City Bakery’s Maury Rubin

By: Daniela Franco

Maury Rubin, owner of City Bakery.

Maury Rubin, owner of City Bakery.

Maury Rubin, owner of City Bakery, did not have a traditional introduction into the bakery business. For years, he wasn’t even anywhere close to thinking about baking.

Rubin, 54, grew up watching and loving sports. He knew he wanted to be involved in the radio and TV media. Rubin says, “When I was in college, I was the play-by-play announcer for […] the radio station, basketball, football, lacrosse”. Rubin later on moved to New York City from Maryland and was hired as a television director for ABC.

But his career in producing and directing sports television only lasted five and a half years, over 25 years ago. “I took a vacation in France,” says Rubin, “and I took a pastry course purely for fun. I loved it. I became a little obsessed about it. I decided to stay in France”. And just like that, Rubin began developing his love for baked goods and embarked on his journey that would one day lead him to own one of the most famous bakeries in all of NYC.

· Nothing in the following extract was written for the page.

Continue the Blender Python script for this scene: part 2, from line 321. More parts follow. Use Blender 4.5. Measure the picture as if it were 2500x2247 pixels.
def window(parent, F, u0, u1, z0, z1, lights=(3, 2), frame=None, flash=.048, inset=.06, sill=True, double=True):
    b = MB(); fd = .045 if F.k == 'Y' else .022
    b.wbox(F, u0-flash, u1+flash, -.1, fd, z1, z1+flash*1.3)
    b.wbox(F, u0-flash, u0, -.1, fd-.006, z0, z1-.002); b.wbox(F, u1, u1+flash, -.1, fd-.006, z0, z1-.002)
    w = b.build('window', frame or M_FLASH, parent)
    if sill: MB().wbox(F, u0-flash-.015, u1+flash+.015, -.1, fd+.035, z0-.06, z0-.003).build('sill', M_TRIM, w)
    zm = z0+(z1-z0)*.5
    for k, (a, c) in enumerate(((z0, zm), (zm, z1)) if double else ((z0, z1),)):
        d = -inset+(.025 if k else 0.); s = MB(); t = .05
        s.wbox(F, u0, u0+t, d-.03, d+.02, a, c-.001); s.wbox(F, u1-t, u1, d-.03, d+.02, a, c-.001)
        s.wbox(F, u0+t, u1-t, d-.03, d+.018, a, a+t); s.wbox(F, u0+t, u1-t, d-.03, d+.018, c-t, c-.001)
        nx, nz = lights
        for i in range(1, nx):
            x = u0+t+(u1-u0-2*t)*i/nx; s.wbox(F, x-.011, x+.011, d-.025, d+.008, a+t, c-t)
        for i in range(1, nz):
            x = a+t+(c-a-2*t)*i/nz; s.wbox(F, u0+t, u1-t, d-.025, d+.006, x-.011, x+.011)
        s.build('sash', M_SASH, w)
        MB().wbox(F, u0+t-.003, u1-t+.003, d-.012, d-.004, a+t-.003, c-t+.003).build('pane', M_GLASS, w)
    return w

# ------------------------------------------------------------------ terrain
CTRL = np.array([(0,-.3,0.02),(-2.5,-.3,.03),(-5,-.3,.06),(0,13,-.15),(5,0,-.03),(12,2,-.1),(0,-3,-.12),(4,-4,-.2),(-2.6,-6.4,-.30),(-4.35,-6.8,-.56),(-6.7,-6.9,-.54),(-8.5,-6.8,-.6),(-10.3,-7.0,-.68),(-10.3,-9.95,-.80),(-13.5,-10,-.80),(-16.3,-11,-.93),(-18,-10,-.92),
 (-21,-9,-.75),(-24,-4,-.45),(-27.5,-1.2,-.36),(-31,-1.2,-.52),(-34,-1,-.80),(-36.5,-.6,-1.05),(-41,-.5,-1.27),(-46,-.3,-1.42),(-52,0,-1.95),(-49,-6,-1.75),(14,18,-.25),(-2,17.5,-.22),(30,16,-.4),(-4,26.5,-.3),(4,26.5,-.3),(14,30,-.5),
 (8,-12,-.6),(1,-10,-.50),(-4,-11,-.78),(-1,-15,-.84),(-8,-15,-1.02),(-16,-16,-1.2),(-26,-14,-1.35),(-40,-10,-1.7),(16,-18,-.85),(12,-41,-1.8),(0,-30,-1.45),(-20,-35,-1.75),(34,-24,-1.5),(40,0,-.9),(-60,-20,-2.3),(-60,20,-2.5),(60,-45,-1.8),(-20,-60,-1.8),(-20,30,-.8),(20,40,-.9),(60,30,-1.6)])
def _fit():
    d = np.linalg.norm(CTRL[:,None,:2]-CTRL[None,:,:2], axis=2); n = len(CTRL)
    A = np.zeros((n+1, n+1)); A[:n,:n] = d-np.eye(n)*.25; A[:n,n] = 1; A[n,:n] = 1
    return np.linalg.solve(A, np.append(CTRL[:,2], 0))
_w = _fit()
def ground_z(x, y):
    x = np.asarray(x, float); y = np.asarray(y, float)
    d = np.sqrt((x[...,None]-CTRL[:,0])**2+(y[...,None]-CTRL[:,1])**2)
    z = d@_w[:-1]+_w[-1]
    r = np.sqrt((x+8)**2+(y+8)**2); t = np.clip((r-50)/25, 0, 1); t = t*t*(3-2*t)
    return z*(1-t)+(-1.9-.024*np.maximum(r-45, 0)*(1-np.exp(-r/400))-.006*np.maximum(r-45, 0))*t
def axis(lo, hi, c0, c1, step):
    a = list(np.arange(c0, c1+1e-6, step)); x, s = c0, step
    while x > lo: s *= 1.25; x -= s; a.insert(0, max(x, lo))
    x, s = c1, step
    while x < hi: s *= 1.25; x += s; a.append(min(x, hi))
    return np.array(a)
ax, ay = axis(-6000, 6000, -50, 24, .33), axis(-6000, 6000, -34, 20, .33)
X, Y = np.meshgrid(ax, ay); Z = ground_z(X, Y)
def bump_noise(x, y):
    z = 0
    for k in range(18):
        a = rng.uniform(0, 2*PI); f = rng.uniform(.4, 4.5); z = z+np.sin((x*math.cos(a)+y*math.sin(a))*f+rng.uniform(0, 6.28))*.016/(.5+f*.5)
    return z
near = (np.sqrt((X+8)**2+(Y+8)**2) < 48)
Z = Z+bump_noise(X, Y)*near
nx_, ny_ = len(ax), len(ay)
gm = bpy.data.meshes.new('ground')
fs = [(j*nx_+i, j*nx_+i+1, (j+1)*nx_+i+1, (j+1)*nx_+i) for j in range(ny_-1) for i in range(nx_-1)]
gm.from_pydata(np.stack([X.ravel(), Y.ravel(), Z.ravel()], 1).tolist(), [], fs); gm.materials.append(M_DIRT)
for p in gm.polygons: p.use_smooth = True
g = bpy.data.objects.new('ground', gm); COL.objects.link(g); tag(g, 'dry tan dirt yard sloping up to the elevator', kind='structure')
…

Rubin returned from France a year after his vacation was supposed to end, making his apprentice period an untraditional one. Usually, people stay for their apprentice period three to five years. Rubin describes his journey back to New York City through the discovery of bakeries: “When I got back to New York, I discovered that bakeries here were terrible. I didn’t know that until I came back to New York, and I went to every bakery in New York City; and like the first ten days I was here, I was like a maniac about it“. Rubin prides himself for traveling around New York to try his local competitors’ products but strays away from places such as Starbucks.

When speaking about the development of his bakery, Rubin seems to be talking about his own child. “City Bakery made its first profit in its fourth year and its made a profit ever since” explains Rubin. The City Bakery is widely known to tourists nowadays for their hot chocolate and freshly made marshmallows, which sell year-round.

Rubin has built his bakery from the ground up and created a reputation for his bakery that makes it be a satisfying part of the day for many New Yorkers. Rubin says “we’ve been selling a thousand cookies seven days a week for at least 15 years”.

The City Bakery has been growing with the neighborhood it is in. Almost 24 years after its opening, Rubin says “Union Square has gone from being a very quiet development projects to one of the most valuable neighborhood in New York and busy profile and great reputation”, and he is proud to have his bakery be a part of it.

Hundreds of New Yorkers and tourists roamed to 18th Street for City Bakery’s annual Hot Chocolate Festival, all to get a taste of the bakery’s infamous goods. But Rubin acknowledges that it is not easy staying in this business around the city and says that he has watched many local bakeries come and go around him, but the welcoming atmosphere and chirpy staff will keep drawing in people for many more years.

And even though Rubin may not have the traditional story to tell about how he became a baker, he proudly says “I’ve been the baker every day, the whole time”.